Independent Turkish'in haberine göre, gözlemlenebilir evrenin 4 bin sanal evrenle katlanarak genişlediği Big Bang'in hemen ardından yaşanan sürecin bir manzarasını oluşturmayı hedefliyor. Bugünün evreni yoğunluk açısından farklılık gösteriyor. Bazı bölgeler galaksi açısından zengindir, diğer bölgeler ise nispeten kısırdır. Shirasaki, Big Bang sırasında ilkel evrende var olan yoğunluk dalgalanmalarının bu bozukluğun sorumlusu olduğunu düşünüyor. Araştırmacıya göre evren genişlediğinde bu dalgalanmalar ipler şeklinde genişledi. Yerçekimi kuvvetleri de bu uzun ipliklerle etkileşime girerek galaksilerin üzerlerinde kümelenmesine neden oldu.

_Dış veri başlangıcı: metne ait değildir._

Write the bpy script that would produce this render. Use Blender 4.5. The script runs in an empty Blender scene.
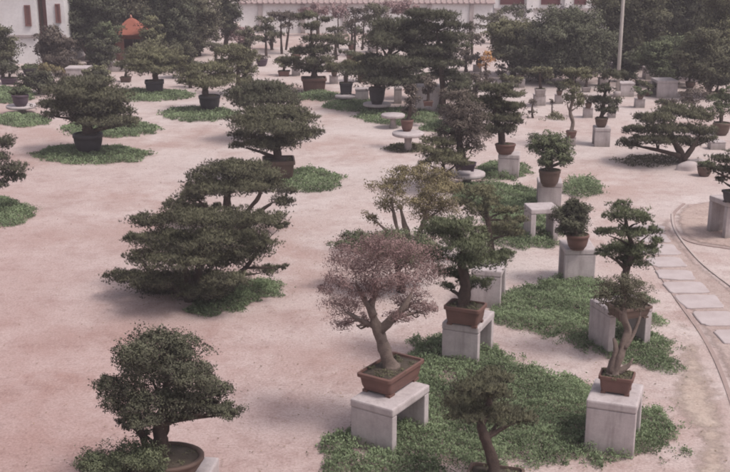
import bpy, bmesh, math, random
import numpy as np
from mathutils import Vector, Matrix

R = math.radians
rng = np.random.default_rng(7)
random.seed(7)
scene = bpy.context.scene
col = scene.collection

# ------------------------------------------------------------------ camera
H, PITCH, F = 6.0, R(16.3), 1115.0
CAM = np.array([0., 0., H])
FW = np.array([0, math.cos(PITCH), -math.sin(PITCH)])
UP = np.array([0, math.sin(PITCH), math.cos(PITCH)])
RT = np.array([1., 0, 0])
cd = bpy.data.cameras.new('camera'); cam = bpy.data.objects.new('camera', cd); col.objects.link(cam)
cam.location = (0, 0, H); cam.rotation_euler = (math.pi/2 - PITCH, 0, 0)
cd.sensor_width = 36; cd.lens = F/730*36; cd.clip_end = 3000
scene.camera = cam

def ray(px, py): return RT*(px-365)/F - UP*(py-236)/F + FW
def G(px, py, z=0.):                 # a point of the ground (or of a top at height z)
    d = ray(px, py); return CAM + d*((z-H)/d[2])
def onY(px, py, Y):                  # a point at distance Y down the garden
    d = ray(px, py); return CAM + d*(Y/d[1])
def mpp(P): return float((np.asarray(P)-CAM) @ FW)/F

# ------------------------------------------------------------------ materials
def nd(nt, t, **k):
    n = nt.nodes.new(t)
    for a, b in k.items(): setattr(n, a, b)
    return n
def base_mat(name):
    m = bpy.data.materials.new(name); m.use_nodes = True
    nt = m.node_tree; return m, nt, nt.nodes['Principled BSDF']
def mixrgb(nt, fac, a, b, mode='MIX'):
    n = nd(nt, 'ShaderNodeMix', data_type='RGBA', blend_type=mode)
    for s, v in ((0, fac), (6, a), (7, b)):
        if hasattr(v, 'links') or hasattr(v, 'is_linked'): nt.links.new(v, n.inputs[s])
        else: n.inputs[s].default_value = v if s == 0 else (*v, 1)
    return n.outputs[2]
def noise(nt, scale, detail=6, rough=.6, coord='Object'):
    tc = nd(nt, 'ShaderNodeTexCoord'); n = nd(nt, 'ShaderNodeTexNoise')
    n.inputs['Scale'].default_value = scale; n.inputs['Detail'].default_value = detail
    n.inputs['Roughness'].default_value = rough
    nt.links.new(tc.outputs[coord], n.inputs['Vector']); return n.outputs['Fac']
def ramp(nt, v, lo, hi):
    n = nd(nt, 'ShaderNodeMapRange'); n.inputs[1].default_value = lo; n.inputs[2].default_value = hi
    nt.links.new(v, n.inputs[0]); return n.outputs[0]
def bump(nt, bs, v, strength=.4, dist=.02):
    b = nd(nt, 'ShaderNodeBump'); b.inputs['Strength'].default_value = strength
    b.inputs['Distance'].default_value = dist
    nt.links.new(v, b.inputs['Height']); nt.links.new(b.outputs[0], bs.inputs['Normal'])

def leaf_mat(name, dark, light, trans=.22):
    m, nt, bs = base_mat(name)
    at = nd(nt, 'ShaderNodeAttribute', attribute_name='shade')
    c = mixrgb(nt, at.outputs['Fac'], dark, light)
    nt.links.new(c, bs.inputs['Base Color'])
    bs.inputs['Roughness'].default_value = .85; bs.inputs['Specular IOR Level'].default_value = .05
    tr = nd(nt, 'ShaderNodeBsdfTranslucent'); nt.links.new(c, tr.inputs['Color'])
    mx = nd(nt, 'ShaderNodeMixShader'); mx.inputs[0].default_value = trans
    nt.links.new(bs.outputs[0], mx.inputs[1]); nt.links.new(tr.outputs[0], mx.inputs[2])
    nt.links.new(mx.outputs[0], nt.nodes['Material Output'].inputs['Surface'])
    return m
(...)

Araştırmacıların, "şişme" adı verilen bu patlama sonrası genişleme sürecinde evrenin neye benzediğini anlamak için denklemden kütleçekim dalgalanmalarını almaları gerekiyor. (rebuild) yöntemi geliştirildi. Ancak, yöntemin gerçekten işe yarayıp yaramadığını görmek için test etmeleri gerekiyordu. Bu nedenle ATERUI II adı verilen süper bilgisayar üzerinden evrenin 4 bin versiyonu oluşturuldu. Bunların hepsi farklı başlangıç yoğunluk dalgalanmalarına sahipti.
Araştırmacılar, bu sanal evrenlerin kendi sanal enflasyon sürecinden geçmelerine izin verdiler ve ardından onları başlangıç noktalarına geri getirip getiremeyeceklerini görmek için yeniden yapılandırma yöntemini uyguladılar.
Geçen ay hakemli bilim dergisi Physical Review D'de yayınlanan bulgular umut vericiydi. Shirasaki bulguları şu şekilde yorumladı:Bu yeniden yapılandırma yönteminin, gözlemlenen galaksi dağılımları üzerindeki yerçekimi etkilerini azaltabileceğini gördük. Dolayısıyla bu yöntem, evrenimizin başlangıç koşullarını verimli bir şekilde türetmemize izin verir. Shirasaki, şimdi bu yöntemi galaksileri birbirine bağlayan gerçek kozmik ağa uygulamayı hedeflediklerini söylüyor. ABD'nin New Mexico eyaletinde bir teleskopla yapılan gözlemler sonucunda kozmik ağ hakkında gerekli veriler zaten toplanmıştı.